** START OF Dataset content **

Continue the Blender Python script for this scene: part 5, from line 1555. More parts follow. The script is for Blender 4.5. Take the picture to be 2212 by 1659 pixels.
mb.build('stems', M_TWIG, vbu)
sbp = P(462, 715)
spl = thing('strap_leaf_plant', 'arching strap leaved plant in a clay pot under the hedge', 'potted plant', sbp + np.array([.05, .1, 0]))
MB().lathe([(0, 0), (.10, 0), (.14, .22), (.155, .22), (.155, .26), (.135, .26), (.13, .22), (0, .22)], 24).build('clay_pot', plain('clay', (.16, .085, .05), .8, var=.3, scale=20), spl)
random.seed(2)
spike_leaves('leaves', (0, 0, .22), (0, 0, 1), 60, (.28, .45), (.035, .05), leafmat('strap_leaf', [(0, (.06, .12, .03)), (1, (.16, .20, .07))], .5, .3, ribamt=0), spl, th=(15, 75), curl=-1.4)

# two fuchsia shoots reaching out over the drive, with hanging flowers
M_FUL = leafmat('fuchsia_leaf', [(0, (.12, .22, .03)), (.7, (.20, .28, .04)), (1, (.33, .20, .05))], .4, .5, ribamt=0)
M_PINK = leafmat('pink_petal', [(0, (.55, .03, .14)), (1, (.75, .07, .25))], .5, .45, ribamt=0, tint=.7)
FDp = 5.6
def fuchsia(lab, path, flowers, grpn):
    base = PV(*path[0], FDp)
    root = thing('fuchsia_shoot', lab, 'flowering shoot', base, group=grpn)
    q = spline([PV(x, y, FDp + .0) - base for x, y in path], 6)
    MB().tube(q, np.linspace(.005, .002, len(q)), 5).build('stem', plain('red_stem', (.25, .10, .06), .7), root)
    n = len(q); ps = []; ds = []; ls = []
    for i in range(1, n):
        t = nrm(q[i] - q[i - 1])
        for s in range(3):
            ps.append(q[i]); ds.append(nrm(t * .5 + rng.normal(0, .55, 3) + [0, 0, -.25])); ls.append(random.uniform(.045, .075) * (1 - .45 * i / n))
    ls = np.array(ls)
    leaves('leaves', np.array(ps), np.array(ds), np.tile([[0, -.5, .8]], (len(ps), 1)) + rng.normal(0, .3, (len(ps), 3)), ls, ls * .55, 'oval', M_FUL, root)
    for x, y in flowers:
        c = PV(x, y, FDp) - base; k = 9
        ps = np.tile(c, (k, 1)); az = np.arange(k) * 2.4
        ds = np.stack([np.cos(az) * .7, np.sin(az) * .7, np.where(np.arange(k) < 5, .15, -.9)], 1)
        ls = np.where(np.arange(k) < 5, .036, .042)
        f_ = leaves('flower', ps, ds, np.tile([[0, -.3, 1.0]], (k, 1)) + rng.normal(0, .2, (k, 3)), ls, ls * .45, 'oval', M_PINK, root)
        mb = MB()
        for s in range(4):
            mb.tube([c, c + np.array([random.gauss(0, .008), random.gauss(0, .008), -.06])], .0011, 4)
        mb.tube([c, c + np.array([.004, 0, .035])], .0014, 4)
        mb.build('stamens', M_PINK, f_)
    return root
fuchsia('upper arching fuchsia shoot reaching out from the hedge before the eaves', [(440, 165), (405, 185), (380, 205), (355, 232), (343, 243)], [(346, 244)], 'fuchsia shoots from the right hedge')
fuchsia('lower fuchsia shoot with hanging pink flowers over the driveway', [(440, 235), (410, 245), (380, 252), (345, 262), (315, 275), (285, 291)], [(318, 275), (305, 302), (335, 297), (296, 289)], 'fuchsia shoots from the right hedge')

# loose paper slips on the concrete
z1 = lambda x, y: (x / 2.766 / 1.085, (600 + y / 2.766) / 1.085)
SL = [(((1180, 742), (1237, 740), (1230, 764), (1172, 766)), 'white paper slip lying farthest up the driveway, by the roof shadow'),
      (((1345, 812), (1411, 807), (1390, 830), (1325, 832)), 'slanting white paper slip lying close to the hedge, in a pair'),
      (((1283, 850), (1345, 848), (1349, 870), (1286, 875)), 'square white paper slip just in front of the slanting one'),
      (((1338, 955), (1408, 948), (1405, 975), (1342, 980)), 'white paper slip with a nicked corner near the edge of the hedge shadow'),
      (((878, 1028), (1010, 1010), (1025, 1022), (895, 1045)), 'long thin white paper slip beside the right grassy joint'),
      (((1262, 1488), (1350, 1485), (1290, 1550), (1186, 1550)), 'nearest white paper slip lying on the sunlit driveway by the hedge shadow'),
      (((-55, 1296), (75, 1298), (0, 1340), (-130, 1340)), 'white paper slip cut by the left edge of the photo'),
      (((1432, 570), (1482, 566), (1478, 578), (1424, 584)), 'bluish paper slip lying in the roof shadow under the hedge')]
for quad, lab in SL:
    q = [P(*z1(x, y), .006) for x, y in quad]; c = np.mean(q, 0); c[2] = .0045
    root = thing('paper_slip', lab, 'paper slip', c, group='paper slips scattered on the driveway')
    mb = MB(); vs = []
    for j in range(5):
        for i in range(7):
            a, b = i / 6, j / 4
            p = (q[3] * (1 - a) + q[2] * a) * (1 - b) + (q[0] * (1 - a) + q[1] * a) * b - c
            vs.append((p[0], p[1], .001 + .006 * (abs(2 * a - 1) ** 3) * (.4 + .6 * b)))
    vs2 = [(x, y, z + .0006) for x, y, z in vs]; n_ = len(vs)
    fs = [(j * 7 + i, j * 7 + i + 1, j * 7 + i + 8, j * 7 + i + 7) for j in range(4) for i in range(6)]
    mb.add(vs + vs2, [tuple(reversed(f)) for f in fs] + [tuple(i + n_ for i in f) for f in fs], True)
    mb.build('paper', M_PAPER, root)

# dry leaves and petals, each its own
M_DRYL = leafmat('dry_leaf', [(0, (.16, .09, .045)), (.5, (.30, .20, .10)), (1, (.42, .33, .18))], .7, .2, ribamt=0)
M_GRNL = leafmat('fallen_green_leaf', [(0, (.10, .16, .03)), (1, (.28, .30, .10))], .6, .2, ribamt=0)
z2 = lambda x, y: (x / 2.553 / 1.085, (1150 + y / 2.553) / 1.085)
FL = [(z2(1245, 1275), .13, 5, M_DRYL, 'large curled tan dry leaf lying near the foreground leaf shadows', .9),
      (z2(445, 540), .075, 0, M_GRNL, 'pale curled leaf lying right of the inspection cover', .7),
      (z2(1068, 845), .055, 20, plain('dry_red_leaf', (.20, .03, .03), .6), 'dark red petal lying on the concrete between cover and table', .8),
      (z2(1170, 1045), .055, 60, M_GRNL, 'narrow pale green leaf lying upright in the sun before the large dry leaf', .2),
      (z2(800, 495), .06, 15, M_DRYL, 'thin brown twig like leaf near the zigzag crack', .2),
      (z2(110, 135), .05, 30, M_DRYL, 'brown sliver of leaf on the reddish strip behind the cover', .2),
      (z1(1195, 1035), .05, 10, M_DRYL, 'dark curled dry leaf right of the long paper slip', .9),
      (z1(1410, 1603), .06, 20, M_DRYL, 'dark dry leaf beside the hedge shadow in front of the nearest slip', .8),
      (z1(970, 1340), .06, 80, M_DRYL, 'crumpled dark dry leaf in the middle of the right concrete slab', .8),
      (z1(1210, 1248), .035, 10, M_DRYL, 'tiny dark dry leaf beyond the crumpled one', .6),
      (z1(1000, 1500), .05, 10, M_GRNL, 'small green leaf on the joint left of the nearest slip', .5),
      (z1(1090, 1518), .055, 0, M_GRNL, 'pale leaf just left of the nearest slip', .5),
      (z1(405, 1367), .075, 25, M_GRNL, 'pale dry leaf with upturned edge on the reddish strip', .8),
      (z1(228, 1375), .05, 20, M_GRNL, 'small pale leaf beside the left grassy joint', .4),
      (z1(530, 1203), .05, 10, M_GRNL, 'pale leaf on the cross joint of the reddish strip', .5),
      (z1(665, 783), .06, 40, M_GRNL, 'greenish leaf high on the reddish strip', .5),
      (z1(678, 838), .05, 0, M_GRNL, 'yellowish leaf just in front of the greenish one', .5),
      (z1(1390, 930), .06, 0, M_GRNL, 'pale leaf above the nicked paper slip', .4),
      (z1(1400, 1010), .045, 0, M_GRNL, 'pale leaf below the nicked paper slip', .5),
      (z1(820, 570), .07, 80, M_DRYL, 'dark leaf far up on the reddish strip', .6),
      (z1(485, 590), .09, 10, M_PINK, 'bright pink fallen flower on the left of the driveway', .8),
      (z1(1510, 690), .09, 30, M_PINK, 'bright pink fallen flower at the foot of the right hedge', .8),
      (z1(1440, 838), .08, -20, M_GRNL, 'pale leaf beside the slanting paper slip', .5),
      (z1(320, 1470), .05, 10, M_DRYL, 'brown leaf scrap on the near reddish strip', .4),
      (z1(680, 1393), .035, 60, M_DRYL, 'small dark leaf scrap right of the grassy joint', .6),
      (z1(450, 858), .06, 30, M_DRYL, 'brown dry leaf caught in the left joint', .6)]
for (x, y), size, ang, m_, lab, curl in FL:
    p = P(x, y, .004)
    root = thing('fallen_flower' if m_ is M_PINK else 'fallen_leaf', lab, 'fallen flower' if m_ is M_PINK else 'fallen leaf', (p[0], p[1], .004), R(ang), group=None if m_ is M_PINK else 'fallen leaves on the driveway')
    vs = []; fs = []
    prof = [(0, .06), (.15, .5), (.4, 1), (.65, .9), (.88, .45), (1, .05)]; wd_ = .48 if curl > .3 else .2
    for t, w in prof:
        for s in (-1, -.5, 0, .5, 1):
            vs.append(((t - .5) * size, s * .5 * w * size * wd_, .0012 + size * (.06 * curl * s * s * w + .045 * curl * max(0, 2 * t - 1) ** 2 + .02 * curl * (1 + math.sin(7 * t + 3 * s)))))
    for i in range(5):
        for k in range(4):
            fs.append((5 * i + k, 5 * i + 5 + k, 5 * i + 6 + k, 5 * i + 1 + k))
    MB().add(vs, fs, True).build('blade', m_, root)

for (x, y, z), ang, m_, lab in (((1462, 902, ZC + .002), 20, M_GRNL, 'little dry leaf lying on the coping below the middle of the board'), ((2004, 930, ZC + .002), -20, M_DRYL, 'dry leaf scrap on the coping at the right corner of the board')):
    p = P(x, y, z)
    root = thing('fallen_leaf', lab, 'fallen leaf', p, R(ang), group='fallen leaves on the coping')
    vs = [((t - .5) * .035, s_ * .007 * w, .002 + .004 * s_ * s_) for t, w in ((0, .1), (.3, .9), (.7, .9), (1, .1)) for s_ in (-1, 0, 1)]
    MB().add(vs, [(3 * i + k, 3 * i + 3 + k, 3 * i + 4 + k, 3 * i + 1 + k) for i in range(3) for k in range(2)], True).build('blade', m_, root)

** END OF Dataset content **

:: Do this ::
From the first line of the data above to the line holding "th=(15, 75), curl=-1.4)", reproduce each line exactly; emit no other lines.

:: Result below ::
Continue the Blender Python script for this scene: part 5, from line 1555. More parts follow. The script is for Blender 4.5. Take the picture to be 2212 by 1659 pixels.
mb.build('stems', M_TWIG, vbu)
sbp = P(462, 715)
spl = thing('strap_leaf_plant', 'arching strap leaved plant in a clay pot under the hedge', 'potted plant', sbp + np.array([.05, .1, 0]))
MB().lathe([(0, 0), (.10, 0), (.14, .22), (.155, .22), (.155, .26), (.135, .26), (.13, .22), (0, .22)], 24).build('clay_pot', plain('clay', (.16, .085, .05), .8, var=.3, scale=20), spl)
random.seed(2)
spike_leaves('leaves', (0, 0, .22), (0, 0, 1), 60, (.28, .45), (.035, .05), leafmat('strap_leaf', [(0, (.06, .12, .03)), (1, (.16, .20, .07))], .5, .3, ribamt=0), spl, th=(15, 75), curl=-1.4)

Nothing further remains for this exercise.